:: Records from a data source ::
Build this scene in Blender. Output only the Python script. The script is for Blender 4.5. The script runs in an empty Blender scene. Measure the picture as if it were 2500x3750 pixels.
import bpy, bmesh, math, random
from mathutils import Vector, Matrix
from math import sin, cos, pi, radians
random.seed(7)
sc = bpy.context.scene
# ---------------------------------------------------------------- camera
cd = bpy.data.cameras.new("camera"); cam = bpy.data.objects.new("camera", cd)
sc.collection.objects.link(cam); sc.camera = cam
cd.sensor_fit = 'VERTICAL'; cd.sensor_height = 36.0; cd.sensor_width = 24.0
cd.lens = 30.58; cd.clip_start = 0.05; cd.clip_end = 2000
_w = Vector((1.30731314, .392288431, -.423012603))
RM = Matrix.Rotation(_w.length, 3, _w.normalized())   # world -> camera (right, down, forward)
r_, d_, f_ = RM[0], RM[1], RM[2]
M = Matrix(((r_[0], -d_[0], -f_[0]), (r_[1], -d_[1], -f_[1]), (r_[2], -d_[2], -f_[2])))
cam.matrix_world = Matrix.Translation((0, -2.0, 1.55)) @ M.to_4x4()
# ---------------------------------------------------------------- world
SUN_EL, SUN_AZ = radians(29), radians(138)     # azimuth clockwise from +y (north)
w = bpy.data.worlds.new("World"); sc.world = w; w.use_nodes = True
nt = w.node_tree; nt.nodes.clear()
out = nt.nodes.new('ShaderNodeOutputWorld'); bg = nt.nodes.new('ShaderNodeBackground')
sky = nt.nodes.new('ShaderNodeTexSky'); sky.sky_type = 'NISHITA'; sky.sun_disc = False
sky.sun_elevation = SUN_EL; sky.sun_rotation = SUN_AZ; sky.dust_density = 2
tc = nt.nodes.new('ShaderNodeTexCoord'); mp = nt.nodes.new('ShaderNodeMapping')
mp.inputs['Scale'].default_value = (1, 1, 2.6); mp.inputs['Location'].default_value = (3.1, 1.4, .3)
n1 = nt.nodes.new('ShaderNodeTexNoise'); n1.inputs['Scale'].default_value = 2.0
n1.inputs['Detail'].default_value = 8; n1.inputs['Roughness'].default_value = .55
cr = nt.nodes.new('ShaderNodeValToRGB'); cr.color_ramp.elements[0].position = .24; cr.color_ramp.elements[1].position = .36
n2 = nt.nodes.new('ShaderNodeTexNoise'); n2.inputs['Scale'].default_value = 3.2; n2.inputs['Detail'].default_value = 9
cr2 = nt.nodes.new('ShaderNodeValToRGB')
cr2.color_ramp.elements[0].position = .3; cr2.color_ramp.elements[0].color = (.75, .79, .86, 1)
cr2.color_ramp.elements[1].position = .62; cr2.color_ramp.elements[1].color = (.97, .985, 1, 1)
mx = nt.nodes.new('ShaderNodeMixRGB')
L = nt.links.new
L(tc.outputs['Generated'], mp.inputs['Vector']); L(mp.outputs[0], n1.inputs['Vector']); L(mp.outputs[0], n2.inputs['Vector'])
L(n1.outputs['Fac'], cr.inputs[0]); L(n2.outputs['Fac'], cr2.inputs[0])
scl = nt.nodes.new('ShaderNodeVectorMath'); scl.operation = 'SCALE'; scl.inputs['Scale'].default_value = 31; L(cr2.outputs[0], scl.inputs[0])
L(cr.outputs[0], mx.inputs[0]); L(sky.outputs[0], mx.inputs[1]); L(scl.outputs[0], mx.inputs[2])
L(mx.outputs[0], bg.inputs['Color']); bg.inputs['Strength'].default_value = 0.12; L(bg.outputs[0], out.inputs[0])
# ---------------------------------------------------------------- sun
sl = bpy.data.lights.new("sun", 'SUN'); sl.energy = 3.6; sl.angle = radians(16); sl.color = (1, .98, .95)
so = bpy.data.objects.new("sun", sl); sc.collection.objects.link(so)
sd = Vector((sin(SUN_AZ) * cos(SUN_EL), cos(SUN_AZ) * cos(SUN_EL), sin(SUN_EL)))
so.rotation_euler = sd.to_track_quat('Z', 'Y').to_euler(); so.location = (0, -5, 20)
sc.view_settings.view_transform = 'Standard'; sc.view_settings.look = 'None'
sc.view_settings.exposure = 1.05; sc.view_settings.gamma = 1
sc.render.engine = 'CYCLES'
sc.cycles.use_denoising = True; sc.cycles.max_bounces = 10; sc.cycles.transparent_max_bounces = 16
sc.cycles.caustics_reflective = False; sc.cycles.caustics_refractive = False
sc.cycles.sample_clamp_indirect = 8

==

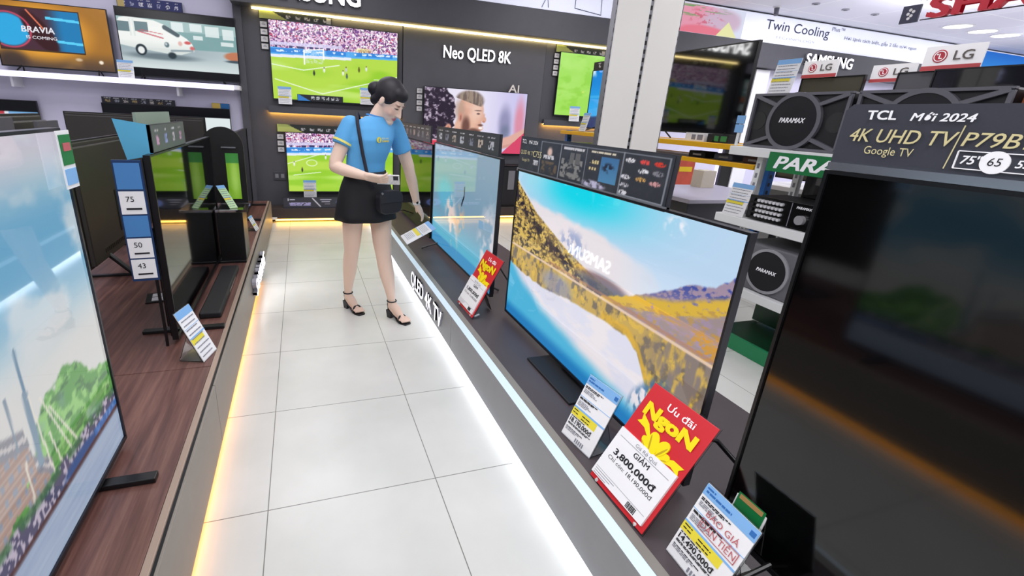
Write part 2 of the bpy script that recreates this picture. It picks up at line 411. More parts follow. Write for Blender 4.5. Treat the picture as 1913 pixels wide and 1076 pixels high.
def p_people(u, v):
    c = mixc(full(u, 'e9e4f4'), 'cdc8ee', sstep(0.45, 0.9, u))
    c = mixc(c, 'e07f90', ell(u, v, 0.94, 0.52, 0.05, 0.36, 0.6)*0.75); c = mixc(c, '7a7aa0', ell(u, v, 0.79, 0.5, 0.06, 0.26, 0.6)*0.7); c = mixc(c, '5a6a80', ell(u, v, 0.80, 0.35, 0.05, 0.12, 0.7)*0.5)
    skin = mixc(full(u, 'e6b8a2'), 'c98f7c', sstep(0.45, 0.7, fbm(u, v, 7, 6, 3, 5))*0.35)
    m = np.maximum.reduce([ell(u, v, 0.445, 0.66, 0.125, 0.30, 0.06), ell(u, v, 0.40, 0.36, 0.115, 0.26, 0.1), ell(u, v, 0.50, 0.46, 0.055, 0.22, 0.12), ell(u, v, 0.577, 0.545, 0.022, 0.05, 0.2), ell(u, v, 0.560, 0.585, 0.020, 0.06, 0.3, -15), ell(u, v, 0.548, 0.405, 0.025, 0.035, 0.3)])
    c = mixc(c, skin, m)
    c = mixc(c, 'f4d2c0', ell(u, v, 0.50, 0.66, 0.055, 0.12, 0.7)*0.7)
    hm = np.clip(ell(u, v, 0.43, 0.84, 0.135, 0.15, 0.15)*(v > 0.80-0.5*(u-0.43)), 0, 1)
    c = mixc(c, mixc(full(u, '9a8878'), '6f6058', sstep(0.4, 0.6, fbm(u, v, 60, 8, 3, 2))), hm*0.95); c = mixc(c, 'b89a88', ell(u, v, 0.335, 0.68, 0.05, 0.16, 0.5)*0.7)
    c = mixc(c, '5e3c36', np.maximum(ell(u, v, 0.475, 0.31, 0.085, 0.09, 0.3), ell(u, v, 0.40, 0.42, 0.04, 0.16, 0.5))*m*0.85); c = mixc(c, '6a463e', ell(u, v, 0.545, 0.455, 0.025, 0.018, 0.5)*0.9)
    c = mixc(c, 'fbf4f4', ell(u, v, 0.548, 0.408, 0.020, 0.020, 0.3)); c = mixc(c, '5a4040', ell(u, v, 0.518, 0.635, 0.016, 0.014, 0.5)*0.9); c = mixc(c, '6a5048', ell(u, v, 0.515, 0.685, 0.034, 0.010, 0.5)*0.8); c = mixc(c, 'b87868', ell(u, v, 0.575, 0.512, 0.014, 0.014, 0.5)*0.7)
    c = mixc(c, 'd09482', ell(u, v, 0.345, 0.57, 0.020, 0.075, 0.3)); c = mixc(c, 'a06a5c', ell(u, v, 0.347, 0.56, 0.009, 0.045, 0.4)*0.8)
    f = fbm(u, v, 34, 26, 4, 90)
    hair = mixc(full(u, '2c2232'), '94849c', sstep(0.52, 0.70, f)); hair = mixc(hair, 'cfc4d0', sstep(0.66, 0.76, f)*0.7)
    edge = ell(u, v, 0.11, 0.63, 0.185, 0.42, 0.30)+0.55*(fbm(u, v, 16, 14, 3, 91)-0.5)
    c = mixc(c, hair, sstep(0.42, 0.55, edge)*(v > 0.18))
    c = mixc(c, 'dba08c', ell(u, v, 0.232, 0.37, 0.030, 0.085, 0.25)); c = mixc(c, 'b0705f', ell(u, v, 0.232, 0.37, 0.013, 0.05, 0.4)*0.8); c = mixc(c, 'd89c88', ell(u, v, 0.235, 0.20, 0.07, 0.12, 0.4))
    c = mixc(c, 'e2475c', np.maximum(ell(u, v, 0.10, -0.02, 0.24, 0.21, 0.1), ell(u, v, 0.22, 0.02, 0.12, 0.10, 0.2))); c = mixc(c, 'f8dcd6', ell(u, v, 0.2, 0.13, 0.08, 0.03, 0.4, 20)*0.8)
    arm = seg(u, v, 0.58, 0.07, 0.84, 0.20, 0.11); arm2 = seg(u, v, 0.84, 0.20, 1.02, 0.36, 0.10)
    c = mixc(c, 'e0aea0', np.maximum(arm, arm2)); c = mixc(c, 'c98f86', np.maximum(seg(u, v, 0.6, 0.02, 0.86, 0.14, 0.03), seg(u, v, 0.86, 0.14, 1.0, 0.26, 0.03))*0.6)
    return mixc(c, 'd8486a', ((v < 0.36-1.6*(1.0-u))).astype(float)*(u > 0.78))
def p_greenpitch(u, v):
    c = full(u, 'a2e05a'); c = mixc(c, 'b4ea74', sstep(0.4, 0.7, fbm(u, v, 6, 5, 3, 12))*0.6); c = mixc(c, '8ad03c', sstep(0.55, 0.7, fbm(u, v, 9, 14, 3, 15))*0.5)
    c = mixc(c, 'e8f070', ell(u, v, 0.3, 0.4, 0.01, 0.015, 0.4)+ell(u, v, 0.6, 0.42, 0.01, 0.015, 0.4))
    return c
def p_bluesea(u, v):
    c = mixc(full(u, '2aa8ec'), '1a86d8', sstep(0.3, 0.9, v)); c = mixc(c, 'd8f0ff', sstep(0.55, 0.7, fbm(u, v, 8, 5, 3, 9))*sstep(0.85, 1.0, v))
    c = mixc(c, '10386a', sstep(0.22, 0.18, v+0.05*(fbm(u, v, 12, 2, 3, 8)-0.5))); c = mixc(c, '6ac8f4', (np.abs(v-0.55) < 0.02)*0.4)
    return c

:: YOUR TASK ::
Show every line in the records above that contains the word "scene".

:: RESULT OF THIS TASK ::
Build this scene in Blender. Output only the Python script. The script is for Blender 4.5. The script runs in an empty Blender scene. Measure the picture as if it were 2500x3750 pixels.
sc = bpy.context.scene